СИЛА ПРЕДВИДЕНИЯ

СИЛА ПРЕДВИДЕНИЯ

«Я их презираю… но презрение это было бы презрением общего блага».

Победоносный Швейцарский поход ознаменовал завершение полководческой карьеры Суворова и войны России против революционной Франции. Коалиция с Австрийской империей и Британией оказалась невозможной из-за предательства союзниками общих и даже их собственных интересов. Военная мысль Александра Васильевича в очередной раз столкнулась не просто с косностью политиков, а с неумением и, более того, нежеланием использовать войну как инструмент достижения прочного мира.

Как воспринимал это сам Суворов?
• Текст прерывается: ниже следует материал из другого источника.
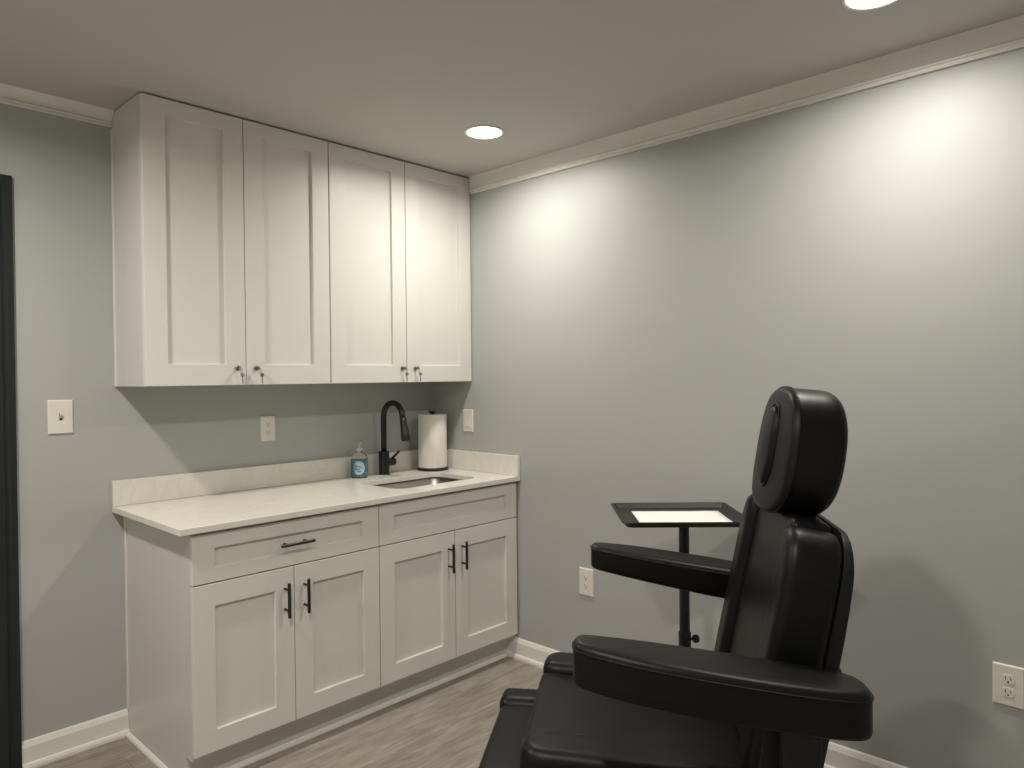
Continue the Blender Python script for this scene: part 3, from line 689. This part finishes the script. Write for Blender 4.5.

Еще в ходе боевых действий в Италии полководец замечал признаки предательства союзников, понимал их близоруко-корыстные причины и верно оценивал их катастрофические последствия. Все это он излагал в рапортах императору Павлу I, в письмах высшим австрийским чинам. Он предвидел ситуацию, сложившуюся с русскими войсками в Альпах: предательский вывод из Швейцарии австрийских войск, нарушение союзниками договоров по снабжению его армии и даже невероятное с точки зрения патриотического взгляда на русских солдат поражение корпуса Римского-Корсакова. Армия Суворова победоносно прошла через Альпы именно потому, что, следуя своему гениальному плану разгрома неприятеля атакой с фронта и фланга, полководец учитывал возможности катастрофического развития событий по всем трем направлениям. Швейцарский поход превратил мотивированные опасения Суворова в уверенность, предательство австрийцев стало фактом.

Но нельзя ли было еще исправить этот факт? Александр Васильевич исходил из верной оценки сил сторон, учитывавшей основные военные, ресурсные, моральные и управленческие факторы. Он предупреждал, что даже при значительном перевесе в материальной силе армий и флотов Британия и Австрия непременно будут разбиты, — потому что французские солдаты смелее сражаются, а полководцы умно и энергично ведут их в бой, понимая, в отличие от противников, динамику современной войны. Многочисленные, хорошо вооруженные и обученные австрийцы могли успешно сражаться, пока их командиров было кому толкать в решительный бой. Суворов силой своего гения просто навязал им победы 1799 г.

Британия не имела значительной армии, способной самостоятельно противостоять французам хоть в малой мере, и надеялась… на Австрию. Даже на море после победы Нельсона при Абукире в августе 1798 г. активно действовал, используя смелые десантные операции, только русский флот{174}. Впрочем, и турки — еще одна союзная сила — воевали энергичнее британцев, эскадры которых лишь бесплодно маневрировали. Было очевидно, что после ухода эскадры Ф.Ф. Ушакова британский флот окончательно потеряет инициативу и будет непригодным к наступательной войне, т.е. бесполезным для победы. Пройдет всего несколько лет, и встанет вопрос: хватит ли сил флота для того, чтобы защитить Британские острова от Великой армии Наполеона. Вопрос этот останется нерешенным: Британию вновь спасет Россия.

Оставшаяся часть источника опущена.